Kamis, Desember 15, 2005

Dialog Publik apa Dialog Opportunis?

Pagi ini, media koran daerah Kalimantan Timur, Kaltim Post, group Jawa Pos ngadain Dialog Publik bertema Reinventing & Rethinking Balikpapan. Melihat judulnya dan maksudnya, sepertinya ini menarik, apalagi pembicara yang nggak asing dan melekat dikepala sejak kecil, Pak Dahlan Iskan. Namun, biasanya untuk ikut tentu biayanya nggak bisa dianggap kecil untuk skala orang kecil seperti saya ini. Nah, kebetulan kantor diberi beberapa undangan gratis bagi akademisi, salah satunya saya kebagian.

Hujan rintik-rintik nggak menyurutkan langkah saya untuk datang di acara ini, karena terus terang, saya kagum dengan Pak Dahlan sebagai jurnalis senior, ya, saya ingin belajar darinya. Namun sesampai disana, seperti ada gap yang harus saya lalui, saat menyerahkan undangan dan mengisi buku tamu, saya dimintai kartu nama oleh panitia dengan muka kurang simpatik bagi seorang penerima tamu, sayang, saya tidak membawa kartu nama, karena memang saya bukan pebisnis, saya adalah blogger he…he… betapa kagetnya saya, “Tulis disini!” perintahnya sambil menunjuk kertas sobekan saya dipaksa menulis nama saya diatas selembar kertas undangan yang telah disobek itu.
Dengan sabar saya tulis saja nama apa adanya, dan … kertas itu dimasukkan dalam gelas kaca bersama kartu nama kartu nama yang lain. Padahal saya telah menulisnya di buku tamu, masih kurang lengkap juga ya? Hmm…

Melihat demikian, kalo’ ini adalah dialog publik, kenapa harus menyerahkan dan memaksa undangan menyerahkan kartu nama?
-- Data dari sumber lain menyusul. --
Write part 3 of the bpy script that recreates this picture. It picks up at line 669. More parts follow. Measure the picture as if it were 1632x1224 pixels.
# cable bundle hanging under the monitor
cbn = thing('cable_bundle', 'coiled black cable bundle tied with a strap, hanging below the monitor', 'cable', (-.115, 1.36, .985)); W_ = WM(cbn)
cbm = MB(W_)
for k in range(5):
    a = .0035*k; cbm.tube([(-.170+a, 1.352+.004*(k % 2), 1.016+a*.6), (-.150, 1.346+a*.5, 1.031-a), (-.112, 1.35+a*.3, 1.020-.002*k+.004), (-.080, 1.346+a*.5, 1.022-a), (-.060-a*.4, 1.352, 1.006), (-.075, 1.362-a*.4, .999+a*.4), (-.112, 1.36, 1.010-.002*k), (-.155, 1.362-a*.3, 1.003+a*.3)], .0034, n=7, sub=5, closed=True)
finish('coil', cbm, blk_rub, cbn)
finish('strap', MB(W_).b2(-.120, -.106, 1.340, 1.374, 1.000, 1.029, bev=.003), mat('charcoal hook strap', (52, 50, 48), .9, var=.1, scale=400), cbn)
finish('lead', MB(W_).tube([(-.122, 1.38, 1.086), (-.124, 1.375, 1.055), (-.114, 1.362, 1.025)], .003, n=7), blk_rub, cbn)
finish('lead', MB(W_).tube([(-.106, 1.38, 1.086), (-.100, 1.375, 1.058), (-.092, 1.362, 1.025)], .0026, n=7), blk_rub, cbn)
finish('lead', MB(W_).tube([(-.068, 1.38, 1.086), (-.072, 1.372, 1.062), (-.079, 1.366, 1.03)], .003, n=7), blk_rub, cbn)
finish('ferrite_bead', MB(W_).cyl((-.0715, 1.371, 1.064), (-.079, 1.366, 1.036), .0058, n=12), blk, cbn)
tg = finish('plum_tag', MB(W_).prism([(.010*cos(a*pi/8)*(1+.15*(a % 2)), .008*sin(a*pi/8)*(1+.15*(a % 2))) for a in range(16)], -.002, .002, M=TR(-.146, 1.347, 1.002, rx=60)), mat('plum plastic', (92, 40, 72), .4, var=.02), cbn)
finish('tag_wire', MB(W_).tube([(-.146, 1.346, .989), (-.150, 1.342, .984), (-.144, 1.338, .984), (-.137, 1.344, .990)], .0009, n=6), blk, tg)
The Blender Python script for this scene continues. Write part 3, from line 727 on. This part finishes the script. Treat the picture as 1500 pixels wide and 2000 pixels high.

Jika demikian mestinya di kartu undangan dicantumkan “Bagi undangan WAJIB bawa kartu nama” sehingga kalo hanya itu saya bisa persiapkan sebelumnya.

Kebetulan sang penggagas Kaltim Post menyediakan korannya gratis bagi peserta, saya baca lagi iklan itu dan saya tambah nggak semangat mengikuti dialog ini, sebab Pak Dahlan tiba-tiba di-replace dengan nama orang lain. Ahh… pulang saja, nggak level.